> **COLLECTED DATA**
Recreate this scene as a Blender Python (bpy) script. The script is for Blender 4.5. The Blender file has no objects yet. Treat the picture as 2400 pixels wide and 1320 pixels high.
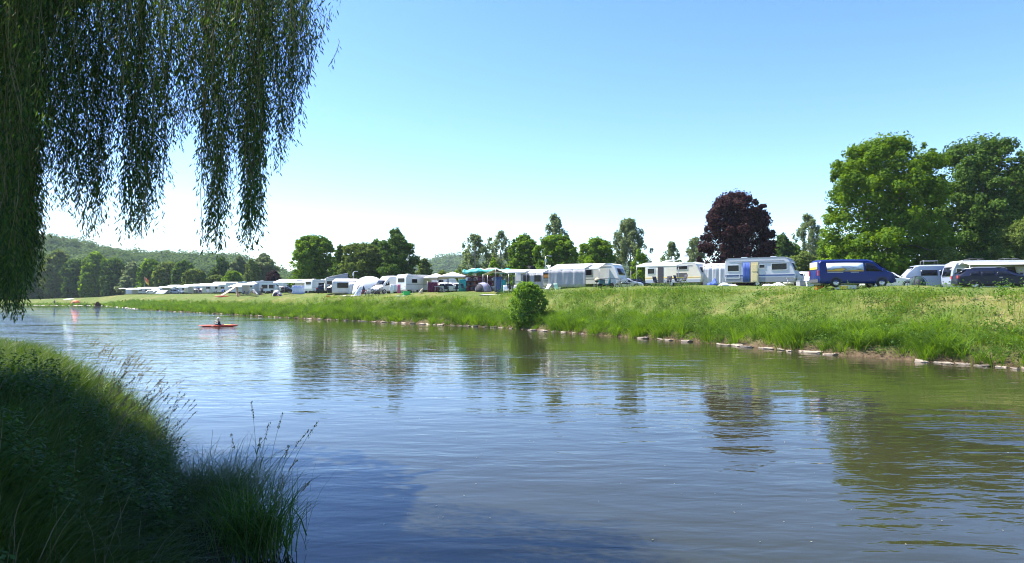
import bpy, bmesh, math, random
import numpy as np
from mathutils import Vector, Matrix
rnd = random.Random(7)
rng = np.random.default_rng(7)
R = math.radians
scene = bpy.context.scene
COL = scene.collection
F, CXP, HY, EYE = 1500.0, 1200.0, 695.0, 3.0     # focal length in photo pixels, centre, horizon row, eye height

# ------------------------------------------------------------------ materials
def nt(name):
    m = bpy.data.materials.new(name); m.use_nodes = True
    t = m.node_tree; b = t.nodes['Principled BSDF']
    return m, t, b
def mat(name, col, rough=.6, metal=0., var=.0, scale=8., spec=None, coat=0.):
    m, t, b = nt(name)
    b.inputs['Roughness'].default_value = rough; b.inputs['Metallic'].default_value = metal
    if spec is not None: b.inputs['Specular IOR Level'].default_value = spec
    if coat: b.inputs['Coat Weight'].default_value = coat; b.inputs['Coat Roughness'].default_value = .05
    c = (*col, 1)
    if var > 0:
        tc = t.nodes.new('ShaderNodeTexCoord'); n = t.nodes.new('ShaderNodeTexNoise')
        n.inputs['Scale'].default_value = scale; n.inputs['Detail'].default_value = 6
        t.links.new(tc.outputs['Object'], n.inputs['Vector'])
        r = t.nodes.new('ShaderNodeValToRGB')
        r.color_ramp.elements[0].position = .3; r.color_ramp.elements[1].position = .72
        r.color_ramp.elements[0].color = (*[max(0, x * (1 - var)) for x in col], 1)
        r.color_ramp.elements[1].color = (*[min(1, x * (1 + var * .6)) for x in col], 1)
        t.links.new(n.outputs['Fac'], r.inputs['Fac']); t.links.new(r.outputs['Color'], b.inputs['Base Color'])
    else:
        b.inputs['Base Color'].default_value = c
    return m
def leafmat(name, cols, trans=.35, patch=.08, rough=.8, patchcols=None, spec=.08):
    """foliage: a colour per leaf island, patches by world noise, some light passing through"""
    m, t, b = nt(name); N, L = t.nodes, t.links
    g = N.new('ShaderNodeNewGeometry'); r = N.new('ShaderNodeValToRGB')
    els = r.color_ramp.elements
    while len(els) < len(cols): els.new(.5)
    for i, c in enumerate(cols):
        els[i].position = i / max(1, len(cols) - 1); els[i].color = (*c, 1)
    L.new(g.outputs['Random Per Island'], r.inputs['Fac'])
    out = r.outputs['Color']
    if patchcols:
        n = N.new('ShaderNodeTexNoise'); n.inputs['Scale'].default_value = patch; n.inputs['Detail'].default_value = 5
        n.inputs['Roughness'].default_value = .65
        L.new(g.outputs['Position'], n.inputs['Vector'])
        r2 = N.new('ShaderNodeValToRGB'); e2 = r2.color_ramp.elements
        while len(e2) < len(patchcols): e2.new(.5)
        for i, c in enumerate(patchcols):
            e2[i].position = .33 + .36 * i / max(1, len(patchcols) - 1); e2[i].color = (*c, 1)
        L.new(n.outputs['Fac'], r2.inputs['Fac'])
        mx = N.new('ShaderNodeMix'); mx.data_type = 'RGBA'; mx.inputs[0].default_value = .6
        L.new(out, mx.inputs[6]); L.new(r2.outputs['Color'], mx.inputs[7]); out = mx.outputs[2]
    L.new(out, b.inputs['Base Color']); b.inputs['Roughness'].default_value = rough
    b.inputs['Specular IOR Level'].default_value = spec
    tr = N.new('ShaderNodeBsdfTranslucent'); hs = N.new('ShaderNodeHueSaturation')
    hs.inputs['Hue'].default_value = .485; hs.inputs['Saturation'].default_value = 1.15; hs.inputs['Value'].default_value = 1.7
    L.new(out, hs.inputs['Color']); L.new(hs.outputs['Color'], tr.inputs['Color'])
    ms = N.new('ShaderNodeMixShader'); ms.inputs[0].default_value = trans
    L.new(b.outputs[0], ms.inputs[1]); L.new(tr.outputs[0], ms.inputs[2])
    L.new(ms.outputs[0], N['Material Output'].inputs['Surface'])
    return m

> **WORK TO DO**
Restate the listing above word for word, and skip the pictures.

> **WRITTEN SOLUTION**
Recreate this scene as a Blender Python (bpy) script. The script is for Blender 4.5. The Blender file has no objects yet. Treat the picture as 2400 pixels wide and 1320 pixels high.
import bpy, bmesh, math, random
import numpy as np
from mathutils import Vector, Matrix
rnd = random.Random(7)
rng = np.random.default_rng(7)
R = math.radians
scene = bpy.context.scene
COL = scene.collection
F, CXP, HY, EYE = 1500.0, 1200.0, 695.0, 3.0     # focal length in photo pixels, centre, horizon row, eye height

# ------------------------------------------------------------------ materials
def nt(name):
    m = bpy.data.materials.new(name); m.use_nodes = True
    t = m.node_tree; b = t.nodes['Principled BSDF']
    return m, t, b
def mat(name, col, rough=.6, metal=0., var=.0, scale=8., spec=None, coat=0.):
    m, t, b = nt(name)
    b.inputs['Roughness'].default_value = rough; b.inputs['Metallic'].default_value = metal
    if spec is not None: b.inputs['Specular IOR Level'].default_value = spec
    if coat: b.inputs['Coat Weight'].default_value = coat; b.inputs['Coat Roughness'].default_value = .05
    c = (*col, 1)
    if var > 0:
        tc = t.nodes.new('ShaderNodeTexCoord'); n = t.nodes.new('ShaderNodeTexNoise')
        n.inputs['Scale'].default_value = scale; n.inputs['Detail'].default_value = 6
        t.links.new(tc.outputs['Object'], n.inputs['Vector'])
        r = t.nodes.new('ShaderNodeValToRGB')
        r.color_ramp.elements[0].position = .3; r.color_ramp.elements[1].position = .72
        r.color_ramp.elements[0].color = (*[max(0, x * (1 - var)) for x in col], 1)
        r.color_ramp.elements[1].color = (*[min(1, x * (1 + var * .6)) for x in col], 1)
        t.links.new(n.outputs['Fac'], r.inputs['Fac']); t.links.new(r.outputs['Color'], b.inputs['Base Color'])
    else:
        b.inputs['Base Color'].default_value = c
    return m
def leafmat(name, cols, trans=.35, patch=.08, rough=.8, patchcols=None, spec=.08):
    """foliage: a colour per leaf island, patches by world noise, some light passing through"""
    m, t, b = nt(name); N, L = t.nodes, t.links
    g = N.new('ShaderNodeNewGeometry'); r = N.new('ShaderNodeValToRGB')
    els = r.color_ramp.elements
    while len(els) < len(cols): els.new(.5)
    for i, c in enumerate(cols):
        els[i].position = i / max(1, len(cols) - 1); els[i].color = (*c, 1)
    L.new(g.outputs['Random Per Island'], r.inputs['Fac'])
    out = r.outputs['Color']
    if patchcols:
        n = N.new('ShaderNodeTexNoise'); n.inputs['Scale'].default_value = patch; n.inputs['Detail'].default_value = 5
        n.inputs['Roughness'].default_value = .65
        L.new(g.outputs['Position'], n.inputs['Vector'])
        r2 = N.new('ShaderNodeValToRGB'); e2 = r2.color_ramp.elements
        while len(e2) < len(patchcols): e2.new(.5)
        for i, c in enumerate(patchcols):
            e2[i].position = .33 + .36 * i / max(1, len(patchcols) - 1); e2[i].color = (*c, 1)
        L.new(n.outputs['Fac'], r2.inputs['Fac'])
        mx = N.new('ShaderNodeMix'); mx.data_type = 'RGBA'; mx.inputs[0].default_value = .6
        L.new(out, mx.inputs[6]); L.new(r2.outputs['Color'], mx.inputs[7]); out = mx.outputs[2]
    L.new(out, b.inputs['Base Color']); b.inputs['Roughness'].default_value = rough
    b.inputs['Specular IOR Level'].default_value = spec
    tr = N.new('ShaderNodeBsdfTranslucent'); hs = N.new('ShaderNodeHueSaturation')
    hs.inputs['Hue'].default_value = .485; hs.inputs['Saturation'].default_value = 1.15; hs.inputs['Value'].default_value = 1.7
    L.new(out, hs.inputs['Color']); L.new(hs.outputs['Color'], tr.inputs['Color'])
    ms = N.new('ShaderNodeMixShader'); ms.inputs[0].default_value = trans
    L.new(b.outputs[0], ms.inputs[1]); L.new(tr.outputs[0], ms.inputs[2])
    L.new(ms.outputs[0], N['Material Output'].inputs['Surface'])
    return m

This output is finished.